━━ RECORDS PROVIDED

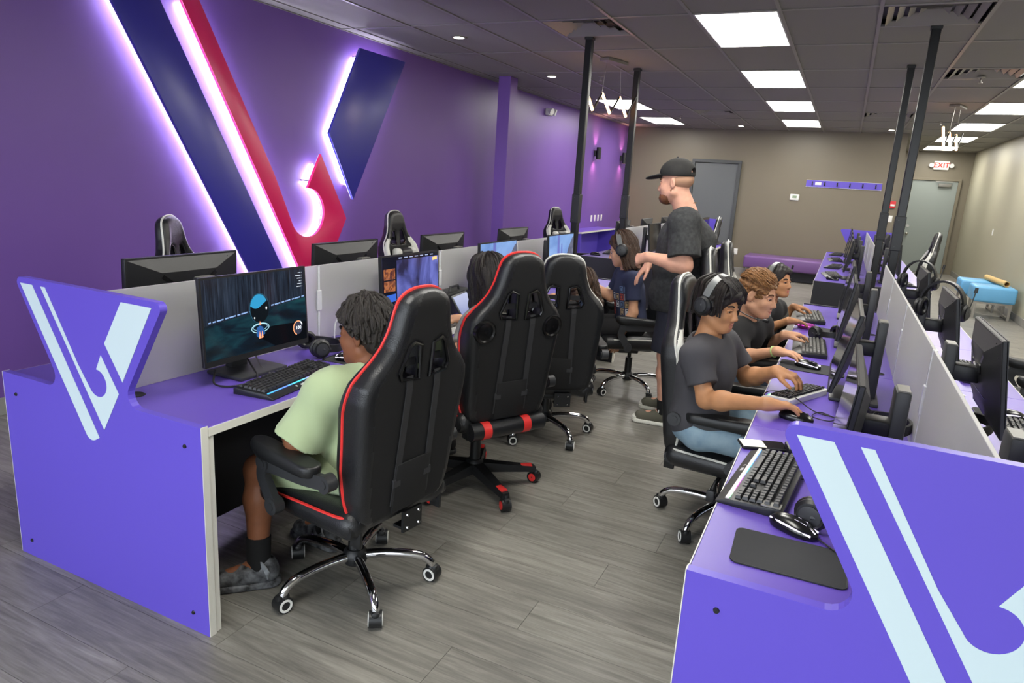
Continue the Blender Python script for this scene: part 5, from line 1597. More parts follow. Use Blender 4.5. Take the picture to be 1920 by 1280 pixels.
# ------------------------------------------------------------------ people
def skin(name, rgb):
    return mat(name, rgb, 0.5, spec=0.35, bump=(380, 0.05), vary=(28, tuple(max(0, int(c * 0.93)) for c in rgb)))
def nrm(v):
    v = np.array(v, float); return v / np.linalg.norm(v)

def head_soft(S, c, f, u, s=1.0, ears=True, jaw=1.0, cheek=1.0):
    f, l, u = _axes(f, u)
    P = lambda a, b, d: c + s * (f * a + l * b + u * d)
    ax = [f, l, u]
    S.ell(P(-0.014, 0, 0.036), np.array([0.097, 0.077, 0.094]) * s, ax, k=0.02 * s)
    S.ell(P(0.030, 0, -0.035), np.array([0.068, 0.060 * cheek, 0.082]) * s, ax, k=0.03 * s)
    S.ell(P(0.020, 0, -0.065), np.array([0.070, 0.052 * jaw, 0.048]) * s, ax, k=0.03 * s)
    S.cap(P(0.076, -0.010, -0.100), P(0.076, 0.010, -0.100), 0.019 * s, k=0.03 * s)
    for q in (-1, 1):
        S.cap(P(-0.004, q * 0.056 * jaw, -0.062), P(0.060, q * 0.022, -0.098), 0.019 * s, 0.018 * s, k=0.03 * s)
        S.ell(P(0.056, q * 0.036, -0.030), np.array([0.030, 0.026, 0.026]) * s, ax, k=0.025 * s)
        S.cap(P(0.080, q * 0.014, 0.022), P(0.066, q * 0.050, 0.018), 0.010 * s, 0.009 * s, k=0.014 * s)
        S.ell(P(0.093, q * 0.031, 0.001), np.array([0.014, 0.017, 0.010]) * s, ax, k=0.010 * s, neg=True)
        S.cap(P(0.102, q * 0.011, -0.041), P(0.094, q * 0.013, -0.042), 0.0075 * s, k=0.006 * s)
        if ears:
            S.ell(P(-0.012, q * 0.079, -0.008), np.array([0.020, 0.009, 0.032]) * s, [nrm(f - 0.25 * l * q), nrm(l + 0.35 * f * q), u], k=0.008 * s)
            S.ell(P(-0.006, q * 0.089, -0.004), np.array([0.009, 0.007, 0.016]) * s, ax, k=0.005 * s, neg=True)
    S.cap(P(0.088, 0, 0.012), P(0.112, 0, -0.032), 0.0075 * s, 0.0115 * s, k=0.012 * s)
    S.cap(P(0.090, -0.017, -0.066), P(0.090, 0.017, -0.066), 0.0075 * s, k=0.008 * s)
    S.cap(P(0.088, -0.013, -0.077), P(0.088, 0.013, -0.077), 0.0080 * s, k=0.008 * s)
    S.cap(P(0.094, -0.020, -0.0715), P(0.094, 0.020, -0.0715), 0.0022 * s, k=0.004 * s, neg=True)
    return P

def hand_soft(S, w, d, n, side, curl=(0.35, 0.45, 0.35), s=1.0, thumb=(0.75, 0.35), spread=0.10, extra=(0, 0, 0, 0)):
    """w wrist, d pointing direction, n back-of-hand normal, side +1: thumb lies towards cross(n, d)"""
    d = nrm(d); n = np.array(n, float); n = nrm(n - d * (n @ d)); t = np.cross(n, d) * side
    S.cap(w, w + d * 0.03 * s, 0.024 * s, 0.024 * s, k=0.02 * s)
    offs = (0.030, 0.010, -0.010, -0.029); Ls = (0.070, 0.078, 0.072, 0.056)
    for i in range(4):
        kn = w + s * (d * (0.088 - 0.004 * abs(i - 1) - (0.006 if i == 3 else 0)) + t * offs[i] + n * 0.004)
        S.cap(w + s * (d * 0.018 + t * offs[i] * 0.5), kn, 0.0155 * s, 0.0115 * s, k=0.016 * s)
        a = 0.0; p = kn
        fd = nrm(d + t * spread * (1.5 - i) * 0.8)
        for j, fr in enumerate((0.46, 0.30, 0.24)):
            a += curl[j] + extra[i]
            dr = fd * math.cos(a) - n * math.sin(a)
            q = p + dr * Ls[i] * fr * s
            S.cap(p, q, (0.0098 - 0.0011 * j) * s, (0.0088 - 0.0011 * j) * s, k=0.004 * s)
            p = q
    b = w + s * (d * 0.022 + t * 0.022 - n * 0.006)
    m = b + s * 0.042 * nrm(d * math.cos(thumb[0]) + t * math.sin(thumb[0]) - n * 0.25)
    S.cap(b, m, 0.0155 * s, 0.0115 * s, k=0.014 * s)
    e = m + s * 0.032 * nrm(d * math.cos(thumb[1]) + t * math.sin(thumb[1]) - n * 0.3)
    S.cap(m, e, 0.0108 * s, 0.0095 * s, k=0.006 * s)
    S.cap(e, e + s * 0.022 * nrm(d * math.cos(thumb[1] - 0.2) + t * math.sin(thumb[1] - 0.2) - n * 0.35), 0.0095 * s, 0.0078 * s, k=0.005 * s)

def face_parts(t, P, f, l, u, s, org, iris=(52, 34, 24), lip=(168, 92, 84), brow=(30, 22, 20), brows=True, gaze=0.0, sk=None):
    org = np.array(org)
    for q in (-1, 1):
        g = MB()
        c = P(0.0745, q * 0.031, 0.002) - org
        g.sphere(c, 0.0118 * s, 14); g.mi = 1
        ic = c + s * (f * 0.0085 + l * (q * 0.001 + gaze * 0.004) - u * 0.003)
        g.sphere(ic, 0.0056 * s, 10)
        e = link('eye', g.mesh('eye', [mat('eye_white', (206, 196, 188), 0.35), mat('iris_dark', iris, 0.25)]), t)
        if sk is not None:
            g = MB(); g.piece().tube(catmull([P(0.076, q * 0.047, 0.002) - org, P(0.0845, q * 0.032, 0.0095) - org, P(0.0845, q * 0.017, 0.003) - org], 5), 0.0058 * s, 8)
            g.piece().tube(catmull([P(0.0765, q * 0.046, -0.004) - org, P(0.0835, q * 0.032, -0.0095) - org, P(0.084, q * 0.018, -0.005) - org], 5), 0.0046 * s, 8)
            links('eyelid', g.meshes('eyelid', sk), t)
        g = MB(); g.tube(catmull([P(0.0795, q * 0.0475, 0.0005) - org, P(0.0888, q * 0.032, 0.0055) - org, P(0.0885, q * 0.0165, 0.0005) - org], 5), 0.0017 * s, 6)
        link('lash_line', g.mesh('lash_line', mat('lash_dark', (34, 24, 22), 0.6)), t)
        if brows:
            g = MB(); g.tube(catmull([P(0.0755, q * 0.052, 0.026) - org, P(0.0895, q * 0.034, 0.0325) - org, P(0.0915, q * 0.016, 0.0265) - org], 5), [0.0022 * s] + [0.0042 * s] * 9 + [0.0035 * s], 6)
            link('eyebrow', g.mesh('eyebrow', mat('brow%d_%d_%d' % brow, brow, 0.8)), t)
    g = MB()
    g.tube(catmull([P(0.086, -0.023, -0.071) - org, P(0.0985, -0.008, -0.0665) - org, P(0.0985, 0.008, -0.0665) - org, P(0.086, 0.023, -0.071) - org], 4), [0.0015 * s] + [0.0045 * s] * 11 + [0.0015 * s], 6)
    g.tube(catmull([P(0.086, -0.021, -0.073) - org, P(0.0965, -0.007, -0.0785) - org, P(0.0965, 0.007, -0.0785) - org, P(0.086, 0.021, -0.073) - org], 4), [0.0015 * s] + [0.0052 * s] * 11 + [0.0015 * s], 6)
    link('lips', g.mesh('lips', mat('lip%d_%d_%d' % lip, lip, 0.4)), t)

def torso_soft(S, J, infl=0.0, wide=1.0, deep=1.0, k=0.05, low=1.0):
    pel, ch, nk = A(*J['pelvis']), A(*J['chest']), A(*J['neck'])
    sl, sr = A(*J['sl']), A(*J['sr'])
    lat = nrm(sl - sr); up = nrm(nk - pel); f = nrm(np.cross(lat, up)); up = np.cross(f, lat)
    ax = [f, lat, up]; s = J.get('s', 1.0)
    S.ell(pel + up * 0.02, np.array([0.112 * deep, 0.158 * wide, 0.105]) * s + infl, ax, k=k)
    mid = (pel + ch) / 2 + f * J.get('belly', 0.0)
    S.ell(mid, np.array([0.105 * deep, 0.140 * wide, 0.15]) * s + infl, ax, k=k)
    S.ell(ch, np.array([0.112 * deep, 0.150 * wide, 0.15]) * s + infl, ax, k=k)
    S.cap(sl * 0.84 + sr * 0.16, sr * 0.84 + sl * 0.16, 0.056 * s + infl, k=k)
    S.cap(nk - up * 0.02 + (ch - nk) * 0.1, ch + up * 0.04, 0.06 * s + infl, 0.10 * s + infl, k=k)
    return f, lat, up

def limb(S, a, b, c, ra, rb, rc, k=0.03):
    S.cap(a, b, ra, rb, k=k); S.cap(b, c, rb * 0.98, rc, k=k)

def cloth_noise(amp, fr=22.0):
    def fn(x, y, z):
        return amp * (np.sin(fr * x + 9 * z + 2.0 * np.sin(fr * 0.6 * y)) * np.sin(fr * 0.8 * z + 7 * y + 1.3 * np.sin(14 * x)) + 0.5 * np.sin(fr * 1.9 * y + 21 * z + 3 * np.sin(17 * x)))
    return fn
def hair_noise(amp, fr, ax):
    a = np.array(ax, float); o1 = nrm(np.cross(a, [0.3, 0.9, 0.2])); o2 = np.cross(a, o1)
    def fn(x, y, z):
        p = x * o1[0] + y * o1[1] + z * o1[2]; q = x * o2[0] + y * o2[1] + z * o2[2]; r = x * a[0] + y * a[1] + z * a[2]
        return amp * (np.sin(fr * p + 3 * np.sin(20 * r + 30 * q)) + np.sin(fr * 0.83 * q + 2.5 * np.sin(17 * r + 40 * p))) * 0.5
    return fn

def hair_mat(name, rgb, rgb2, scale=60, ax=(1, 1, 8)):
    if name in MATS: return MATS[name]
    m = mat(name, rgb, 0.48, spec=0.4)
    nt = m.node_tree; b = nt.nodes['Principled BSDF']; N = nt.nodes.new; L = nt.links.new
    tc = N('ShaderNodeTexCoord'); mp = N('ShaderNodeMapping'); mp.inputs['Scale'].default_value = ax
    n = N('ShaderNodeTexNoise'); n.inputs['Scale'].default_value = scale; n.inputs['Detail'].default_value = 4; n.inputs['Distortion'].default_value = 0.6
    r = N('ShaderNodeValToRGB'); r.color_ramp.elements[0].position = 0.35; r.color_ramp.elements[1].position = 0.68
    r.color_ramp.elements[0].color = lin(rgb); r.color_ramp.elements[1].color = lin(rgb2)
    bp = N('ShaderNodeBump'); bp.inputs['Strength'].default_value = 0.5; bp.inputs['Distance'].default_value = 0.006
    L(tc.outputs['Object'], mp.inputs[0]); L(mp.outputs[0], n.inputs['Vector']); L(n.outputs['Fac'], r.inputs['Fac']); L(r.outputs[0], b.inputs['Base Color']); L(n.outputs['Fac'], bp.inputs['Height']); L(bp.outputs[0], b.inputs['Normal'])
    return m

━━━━
━━ RECORDS PROVIDED

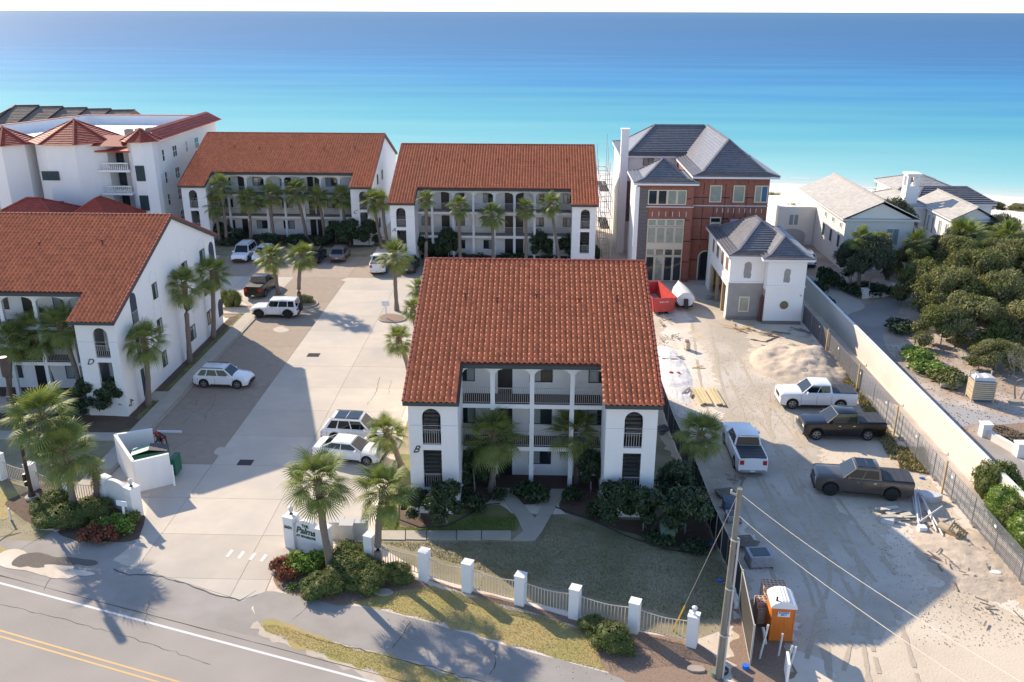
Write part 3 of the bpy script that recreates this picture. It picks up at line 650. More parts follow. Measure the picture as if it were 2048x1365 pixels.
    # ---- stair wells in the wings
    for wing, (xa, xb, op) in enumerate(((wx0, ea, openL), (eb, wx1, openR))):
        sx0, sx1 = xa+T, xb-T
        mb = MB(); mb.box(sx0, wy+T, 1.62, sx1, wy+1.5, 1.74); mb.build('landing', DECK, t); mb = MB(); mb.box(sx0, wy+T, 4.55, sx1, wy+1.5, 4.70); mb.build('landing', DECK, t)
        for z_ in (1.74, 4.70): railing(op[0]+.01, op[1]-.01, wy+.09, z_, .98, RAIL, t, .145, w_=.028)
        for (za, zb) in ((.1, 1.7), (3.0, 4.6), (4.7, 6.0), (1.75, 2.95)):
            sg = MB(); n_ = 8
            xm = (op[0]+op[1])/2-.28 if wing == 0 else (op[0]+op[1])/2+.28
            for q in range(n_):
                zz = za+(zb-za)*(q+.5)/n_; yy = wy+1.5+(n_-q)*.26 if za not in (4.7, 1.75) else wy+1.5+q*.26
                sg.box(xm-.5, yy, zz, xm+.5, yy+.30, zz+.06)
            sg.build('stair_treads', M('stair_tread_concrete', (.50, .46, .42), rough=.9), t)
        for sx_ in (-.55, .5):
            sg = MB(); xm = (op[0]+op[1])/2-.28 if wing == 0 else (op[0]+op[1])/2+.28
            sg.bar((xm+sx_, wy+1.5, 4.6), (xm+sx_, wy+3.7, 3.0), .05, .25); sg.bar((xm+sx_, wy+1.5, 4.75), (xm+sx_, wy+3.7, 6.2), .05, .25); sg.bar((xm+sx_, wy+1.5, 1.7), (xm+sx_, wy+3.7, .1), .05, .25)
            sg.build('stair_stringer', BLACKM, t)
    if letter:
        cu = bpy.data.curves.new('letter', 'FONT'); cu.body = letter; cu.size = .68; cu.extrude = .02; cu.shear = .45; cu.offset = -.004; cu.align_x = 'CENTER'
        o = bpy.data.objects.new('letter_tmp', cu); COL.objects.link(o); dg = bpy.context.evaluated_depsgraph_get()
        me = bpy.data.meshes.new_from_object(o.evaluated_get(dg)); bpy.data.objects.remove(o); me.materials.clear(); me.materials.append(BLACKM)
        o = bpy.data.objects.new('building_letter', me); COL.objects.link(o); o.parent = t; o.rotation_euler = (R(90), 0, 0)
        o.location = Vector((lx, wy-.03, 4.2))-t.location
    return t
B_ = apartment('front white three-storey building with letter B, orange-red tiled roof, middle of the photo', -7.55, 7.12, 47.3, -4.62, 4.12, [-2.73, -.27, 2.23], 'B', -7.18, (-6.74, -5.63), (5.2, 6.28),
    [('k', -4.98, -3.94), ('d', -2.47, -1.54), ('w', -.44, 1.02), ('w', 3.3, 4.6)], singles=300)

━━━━

SHORT TASK: Each line from the one holding "Continue the Blender" to the one holding "v = np.array(v, float);", those two included, is to be transcribed exactly, and no other line.

REPLY:
Continue the Blender Python script for this scene: part 5, from line 1597. More parts follow. Use Blender 4.5. Take the picture to be 1920 by 1280 pixels.
# ------------------------------------------------------------------ people
def skin(name, rgb):
    return mat(name, rgb, 0.5, spec=0.35, bump=(380, 0.05), vary=(28, tuple(max(0, int(c * 0.93)) for c in rgb)))
def nrm(v):
    v = np.array(v, float); return v / np.linalg.norm(v)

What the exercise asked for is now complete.